La Malaisie, nation multiculturelle et multi-religieuse, est en proie à des tensions croissantes concernant la place de la charia, la loi islamique, dans son système juridique. Ces tensions, exacerbées par des décisions judiciaires récentes, soulignent un dilemme fondamental entre les lois de la charia adoptées par les États conservateurs et la Constitution fédérale qui garantit la liberté religieuse pour tous.
Le récent verdict historique de la Cour suprême dans l’affaire Nik Elin a suscité un débat intense sur la séparation entre les lois civiles et religieuses en Malaisie. En invalidant plusieurs dispositions du droit pénal de la charia de l’État de Kelantan, la Cour a affirmé l’autorité de la Constitution fédérale sur les lois locales qui empiètent sur les droits fondamentaux des citoyens. Cette décision, suivant un précédent similaire dans l’affaire Iki Putra, illustre la bataille entre les principes constitutionnels et les aspirations théocratiques.
Cependant, ces verdicts ont déclenché une réaction politique brutale, notamment de la part de factions conservatrices et islamistes. Des groupes comme le parti islamiste PAS (Parti islamique malaisien, en malais : Parti Islam Se-Malaysia) ont dénoncé ces décisions comme une attaque contre l’islam, alimentant ainsi un sentiment de victimisation au sein de la communauté malaise-musulmane. Ces réactions politiques mettent en péril la confiance dans le système judiciaire et accentuent les divisions au sein de la société malaisienne.
Les gouvernements successifs ont tenté de naviguer habilement entre les revendications des conservateurs religieux et les principes démocratiques et constitutionnels. Cependant, cette stratégie d’apaisement a conduit à une augmentation de l’influence théocratique, comme en témoignent les récents gains électoraux du PAS. La proposition de renforcement du système judiciaire de la charia par le gouvernement d’Anwar Ibrahim reflète cette volonté de concilier les intérêts politiques et religieux, mais elle risque de renforcer davantage l’emprise de la charia sur la vie publique.
Parallèlement, la répression des crimes moraux au nom de la charia soulève des préoccupations majeures en matière de droits de l’homme et de liberté individuelle. Les actes de violence perpétrés par des groupes de vigilance morale, soutenus tacitement par certaines factions politiques, mettent en danger la cohésion sociale et exacerbent les tensions religieuses et ethniques.
Face à ces défis, le gouvernement malaisien doit réévaluer sa politique de répression des crimes moraux et explorer des solutions non punitives pour promouvoir la tolérance et l’harmonie interreligieuse.
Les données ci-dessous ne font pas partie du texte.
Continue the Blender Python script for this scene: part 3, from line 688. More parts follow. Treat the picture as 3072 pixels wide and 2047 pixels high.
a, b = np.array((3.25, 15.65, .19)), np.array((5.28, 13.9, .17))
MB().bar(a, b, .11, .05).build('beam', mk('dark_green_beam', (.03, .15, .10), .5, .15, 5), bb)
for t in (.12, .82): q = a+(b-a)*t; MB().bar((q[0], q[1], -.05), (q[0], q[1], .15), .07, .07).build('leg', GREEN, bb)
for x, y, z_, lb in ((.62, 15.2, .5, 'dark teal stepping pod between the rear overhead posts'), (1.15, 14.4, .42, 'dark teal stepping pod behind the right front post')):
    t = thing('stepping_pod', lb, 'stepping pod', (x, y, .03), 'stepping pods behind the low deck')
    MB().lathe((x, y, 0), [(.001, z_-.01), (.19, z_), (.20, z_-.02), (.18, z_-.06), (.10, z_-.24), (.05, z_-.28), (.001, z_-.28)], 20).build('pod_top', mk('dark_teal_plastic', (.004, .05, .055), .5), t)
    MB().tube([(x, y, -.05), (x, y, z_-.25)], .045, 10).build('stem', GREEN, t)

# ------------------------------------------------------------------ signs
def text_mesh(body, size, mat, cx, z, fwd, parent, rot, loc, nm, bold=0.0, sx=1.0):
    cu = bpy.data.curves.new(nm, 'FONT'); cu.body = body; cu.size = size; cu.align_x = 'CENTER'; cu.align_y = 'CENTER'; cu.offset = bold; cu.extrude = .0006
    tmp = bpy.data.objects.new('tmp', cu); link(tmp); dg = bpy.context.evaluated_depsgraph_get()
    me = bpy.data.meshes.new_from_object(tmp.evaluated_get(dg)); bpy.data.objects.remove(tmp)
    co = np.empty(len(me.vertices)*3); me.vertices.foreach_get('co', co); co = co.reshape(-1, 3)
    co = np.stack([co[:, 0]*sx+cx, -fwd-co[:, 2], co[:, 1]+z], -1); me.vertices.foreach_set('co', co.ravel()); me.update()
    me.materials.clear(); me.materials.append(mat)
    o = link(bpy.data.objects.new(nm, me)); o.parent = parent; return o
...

Il est impératif de trouver un équilibre entre la protection des droits des minorités religieuses et la préservation des valeurs culturelles et religieuses de la majorité malaisienne.
En conclusion, la Malaisie se trouve à la croisée des chemins, confrontée à un dilemme entre la préservation des valeurs démocratiques et la montée de l’influence théocratique. La résolution de cette crise nécessitera un engagement ferme en faveur des droits de l’homme, de la séparation de l’Église et de l’État, ainsi que du respect de la diversité religieuse et culturelle qui caractérise le tissu social malaisien.